■ Data shown ■
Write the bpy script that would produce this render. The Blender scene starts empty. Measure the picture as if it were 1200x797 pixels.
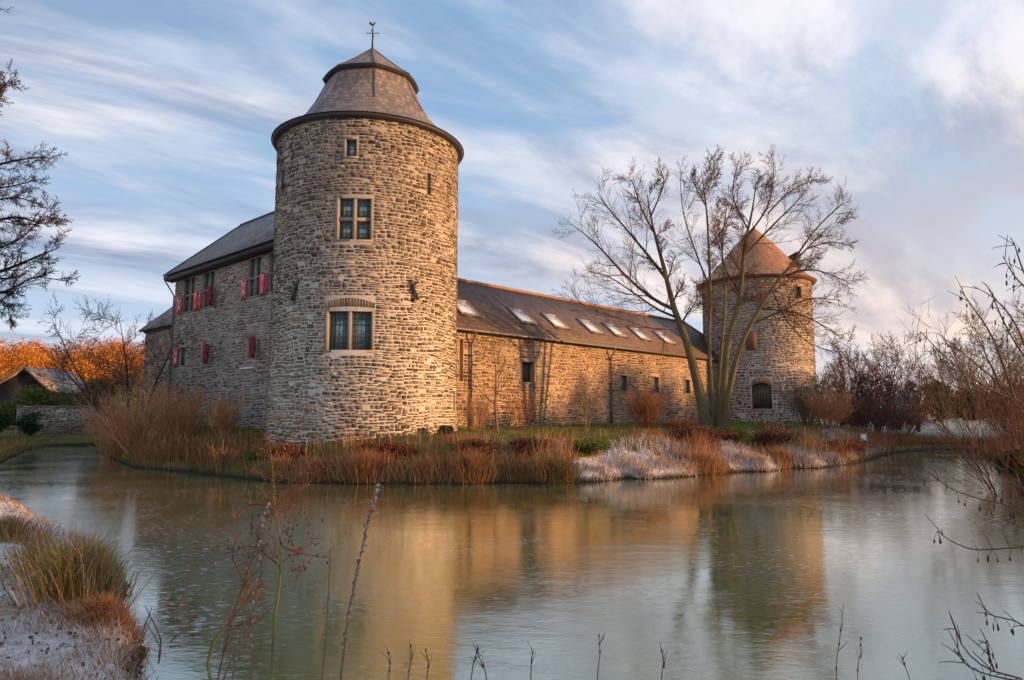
import bpy, math, random
import numpy as np
from mathutils import Vector

S = bpy.context.scene
COL = S.collection
R = math.radians

# ------------------------------------------------------------------ camera
F = 813.0                       # focal length in pixels of the 1200 px wide photograph
PITCH = R(5.9)
EYE = 2.5
cam_d = bpy.data.cameras.new("camera")
cam = bpy.data.objects.new("camera", cam_d)
COL.objects.link(cam)
cam.location = (0, 0, EYE)
cam.rotation_euler = (R(90) + PITCH, 0, 0)
cam_d.sensor_width = 36.0
cam_d.lens = 36.0 * F / 1200.0
cam_d.clip_start = 0.05
cam_d.clip_end = 6000
S.camera = cam

# ------------------------------------------------------------------ light
SUN_EL = 8.0
SUN_AZ = (0.98, -0.19)         # horizontal direction towards the sun: right, a little behind the camera
_n = math.hypot(*SUN_AZ); SUN_AZ = (SUN_AZ[0] / _n, SUN_AZ[1] / _n)
sd = bpy.data.lights.new("sun", 'SUN')
sd.energy = 5.0
sd.angle = R(0.8)
sd.color = (1.0, 0.50, 0.17)
sun = bpy.data.objects.new("sun", sd)
COL.objects.link(sun)
svec = Vector((SUN_AZ[0] * math.cos(R(SUN_EL)), SUN_AZ[1] * math.cos(R(SUN_EL)), math.sin(R(SUN_EL))))
sun.rotation_euler = svec.to_track_quat('Z', 'Y').to_euler()

S.view_settings.view_transform = 'Standard'
S.view_settings.look = 'None'
S.view_settings.exposure = 0.5
S.view_settings.gamma = 1.0


class NT:
    """small helper around a node tree"""
    def __init__(self, tree):
        self.t = tree; self.n = tree.nodes; self.l = tree.links
    def add(self, typ, **kw):
        nd = self.n.new(typ)
        for k, v in kw.items():
            if k == 'inp':
                for a, b in v.items():
                    if hasattr(b, 'is_output'): self.l.new(b, nd.inputs[a])
                    else: nd.inputs[a].default_value = b
            else: setattr(nd, k, v)
        return nd
    def math(self, op, a, b=0.0, c=0.0, clamp=False):
        nd = self.n.new('ShaderNodeMath'); nd.operation = op; nd.use_clamp = clamp
        for i, v in enumerate((a, b, c)):
            if hasattr(v, 'is_output'): self.l.new(v, nd.inputs[i])
            else: nd.inputs[i].default_value = v
        return nd.outputs[0]
    def mix(self, fac, a, b, blend='MIX'):
        nd = self.n.new('ShaderNodeMix'); nd.data_type = 'RGBA'; nd.blend_type = blend
        for s, v in ((nd.inputs[0], fac), (nd.inputs[6], a), (nd.inputs[7], b)):
            if hasattr(v, 'is_output'): self.l.new(v, s)
            elif isinstance(v, (int, float)): s.default_value = v
            else: s.default_value = (*v, 1.0)
        return nd.outputs[2]
    def ramp(self, fac, stops, interp='LINEAR'):
        nd = self.n.new('ShaderNodeValToRGB'); cr = nd.color_ramp; cr.interpolation = interp
        while len(cr.elements) < len(stops): cr.elements.new(0.5)
        for e, (p, c) in zip(cr.elements, stops):
            e.position = p
            e.color = (c, c, c, 1) if isinstance(c, (int, float)) else (*c, 1)
        self.l.new(fac, nd.inputs[0])
        return nd.outputs[0]
    def noise(self, vec, scale, detail=4, rough=0.55, dist=0.0):
        nd = self.n.new('ShaderNodeTexNoise')
        if vec is not None: self.l.new(vec, nd.inputs['Vector'])
        nd.inputs['Scale'].default_value = scale; nd.inputs['Detail'].default_value = detail
        nd.inputs['Roughness'].default_value = rough; nd.inputs['Distortion'].default_value = dist
        return nd.outputs['Fac']
    def mapping(self, vec, scale=(1, 1, 1), rot=(0, 0, 0), loc=(0, 0, 0)):
        nd = self.n.new('ShaderNodeMapping'); self.l.new(vec, nd.inputs[0])
        nd.inputs['Scale'].default_value = scale; nd.inputs['Rotation'].default_value = rot
        nd.inputs['Location'].default_value = loc
        return nd.outputs[0]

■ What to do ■
Omit every picture while copying the listing above exactly.

■ Exercise solution ■
Write the bpy script that would produce this render. The Blender scene starts empty. Measure the picture as if it were 1200x797 pixels.
import bpy, math, random
import numpy as np
from mathutils import Vector

S = bpy.context.scene
COL = S.collection
R = math.radians

# ------------------------------------------------------------------ camera
F = 813.0                       # focal length in pixels of the 1200 px wide photograph
PITCH = R(5.9)
EYE = 2.5
cam_d = bpy.data.cameras.new("camera")
cam = bpy.data.objects.new("camera", cam_d)
COL.objects.link(cam)
cam.location = (0, 0, EYE)
cam.rotation_euler = (R(90) + PITCH, 0, 0)
cam_d.sensor_width = 36.0
cam_d.lens = 36.0 * F / 1200.0
cam_d.clip_start = 0.05
cam_d.clip_end = 6000
S.camera = cam

# ------------------------------------------------------------------ light
SUN_EL = 8.0
SUN_AZ = (0.98, -0.19)         # horizontal direction towards the sun: right, a little behind the camera
_n = math.hypot(*SUN_AZ); SUN_AZ = (SUN_AZ[0] / _n, SUN_AZ[1] / _n)
sd = bpy.data.lights.new("sun", 'SUN')
sd.energy = 5.0
sd.angle = R(0.8)
sd.color = (1.0, 0.50, 0.17)
sun = bpy.data.objects.new("sun", sd)
COL.objects.link(sun)
svec = Vector((SUN_AZ[0] * math.cos(R(SUN_EL)), SUN_AZ[1] * math.cos(R(SUN_EL)), math.sin(R(SUN_EL))))
sun.rotation_euler = svec.to_track_quat('Z', 'Y').to_euler()

S.view_settings.view_transform = 'Standard'
S.view_settings.look = 'None'
S.view_settings.exposure = 0.5
S.view_settings.gamma = 1.0


class NT:
    """small helper around a node tree"""
    def __init__(self, tree):
        self.t = tree; self.n = tree.nodes; self.l = tree.links
    def add(self, typ, **kw):
        nd = self.n.new(typ)
        for k, v in kw.items():
            if k == 'inp':
                for a, b in v.items():
                    if hasattr(b, 'is_output'): self.l.new(b, nd.inputs[a])
                    else: nd.inputs[a].default_value = b
            else: setattr(nd, k, v)
        return nd
    def math(self, op, a, b=0.0, c=0.0, clamp=False):
        nd = self.n.new('ShaderNodeMath'); nd.operation = op; nd.use_clamp = clamp
        for i, v in enumerate((a, b, c)):
            if hasattr(v, 'is_output'): self.l.new(v, nd.inputs[i])
            else: nd.inputs[i].default_value = v
        return nd.outputs[0]
    def mix(self, fac, a, b, blend='MIX'):
        nd = self.n.new('ShaderNodeMix'); nd.data_type = 'RGBA'; nd.blend_type = blend
        for s, v in ((nd.inputs[0], fac), (nd.inputs[6], a), (nd.inputs[7], b)):
            if hasattr(v, 'is_output'): self.l.new(v, s)
            elif isinstance(v, (int, float)): s.default_value = v
            else: s.default_value = (*v, 1.0)
        return nd.outputs[2]
    def ramp(self, fac, stops, interp='LINEAR'):
        nd = self.n.new('ShaderNodeValToRGB'); cr = nd.color_ramp; cr.interpolation = interp
        while len(cr.elements) < len(stops): cr.elements.new(0.5)
        for e, (p, c) in zip(cr.elements, stops):
            e.position = p
            e.color = (c, c, c, 1) if isinstance(c, (int, float)) else (*c, 1)
        self.l.new(fac, nd.inputs[0])
        return nd.outputs[0]
    def noise(self, vec, scale, detail=4, rough=0.55, dist=0.0):
        nd = self.n.new('ShaderNodeTexNoise')
        if vec is not None: self.l.new(vec, nd.inputs['Vector'])
        nd.inputs['Scale'].default_value = scale; nd.inputs['Detail'].default_value = detail
        nd.inputs['Roughness'].default_value = rough; nd.inputs['Distortion'].default_value = dist
        return nd.outputs['Fac']
    def mapping(self, vec, scale=(1, 1, 1), rot=(0, 0, 0), loc=(0, 0, 0)):
        nd = self.n.new('ShaderNodeMapping'); self.l.new(vec, nd.inputs[0])
        nd.inputs['Scale'].default_value = scale; nd.inputs['Rotation'].default_value = rot
        nd.inputs['Location'].default_value = loc
        return nd.outputs[0]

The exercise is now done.